The fact that the province will need Rs10 billion every year to meet its pension bill requirements after a period of 15 years when the appointees of the mid-1980s will start getting retired, the provincial government is constrained to make appointments on contract basis, and that too only in the education and health departments where foreign donors have been making investments in the last few years.

The police department and the subordinate judiciary are other exceptions where contractual appointments have been made to cater for the increasing requirements of maintaining law and order and ensuring quicker dispensation of justice.

Thousands of posts, that fell vacant over the years following the retirement of provincial government employees were abolished in the mid-1990s to avoid fresh recruitment in the face of the government's inability to cater for an expanded establishment.

Despite public announcements to lift the old ban on fresh appointments, the Muttahida Majlis-i-Amal-led government in the province has not been able to do so due to the increasingpressure from the World Bank, which is financing the three-year Provincial Reforms Programme.

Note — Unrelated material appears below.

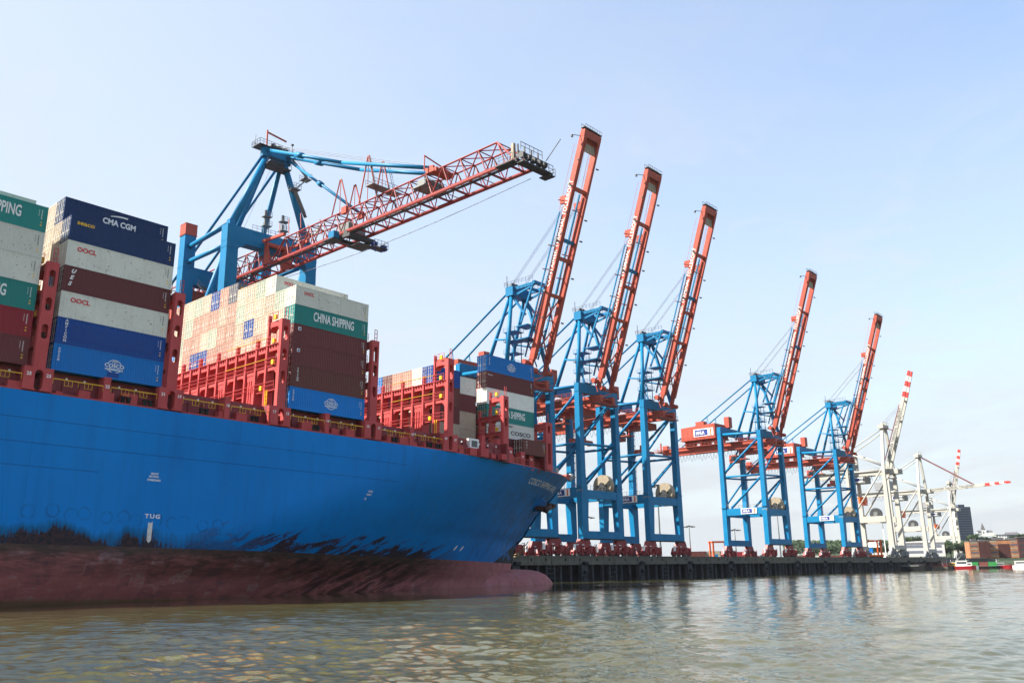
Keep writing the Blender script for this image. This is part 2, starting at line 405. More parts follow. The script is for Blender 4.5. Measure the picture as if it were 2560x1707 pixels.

In its budget for the current financial year the government had announced its intention to recruit 9,000 teachers against posts to be created under the World Bank funded programme. Now, after the donor agency opposed the recruitment of so many teachers, the government is considering reducing the number of teachers' posts to around 4,500, of which some 1,500 would be filled from the pool of surplus employees, said a source.

"The public sector's role in employment generation is shrinking as the government is disinvesting wherever it can to control its administrative costs," said a senior officer of the provincial government.

Jamshed Sawal, former president of the Sarhad Chamber of Commerce and Industry, said that increasing business opportunities in the emerging Afghan markets, reconstruction works in the war-torn country, declining mark-up rate on bank loans and greater liquidity available with the banks and financial institutions in Pakistan appeared to be some of the factors which could help arrest the issue of unemployment in the NWFP.

The notion that Afghanistan is providing job opportunities to the people of NWFP gains validity from recent remarks made by Afghan President Hamid Karzai.

Mr Karzai said that between 30,000 and 40,000 Pakistanis, mostly skilled labour were engaged in reconstruction and rehabilitation activities inside Afghanistan.

The officially compiled data of the provincial industries department shows that the agriculture sector followed by the services sector are the main employment providers from among the sub-sectors of the feeble private sector of the province.

Mr Sawal says employment situation in the province will improve once the industrial wheel of the province gains momentum by exploiting to its advantage the increasing business opportunities in Afghanistan and extracting benefits from the greater liquidity available against lower mark-up rate being offered by banks in Pakistan.

A recently conducted survey reflected that the private sector employed between 250,000 and 300,000 employees, of which 42 per cent are employed by the agriculture and forest sectors followed by 38 per cent in the services sector, 14 per cent in the construction sector, 0.17 per cent in mining and quarrying, 2.31 per cent in sectors graded as 'others', and 2.7 per cent in the manufacturing sector.

An officer of the industries department, expressed the hope that employment generation in the industrial sector would pick up if even the existing operational units started working to capacity. "Sixty per cent of the total number of operational units are operating below capacity," according to an official document, which adds that out of a total of 1,970 small and medium manufacturing units registered with the government, some 642 are closed, rendering a large workforce jobless.

"The unemployment issue has also much to do with the culture as people don't want their children to become industrial workers. As a result local industrialists have to rely for their labour force on Punjab."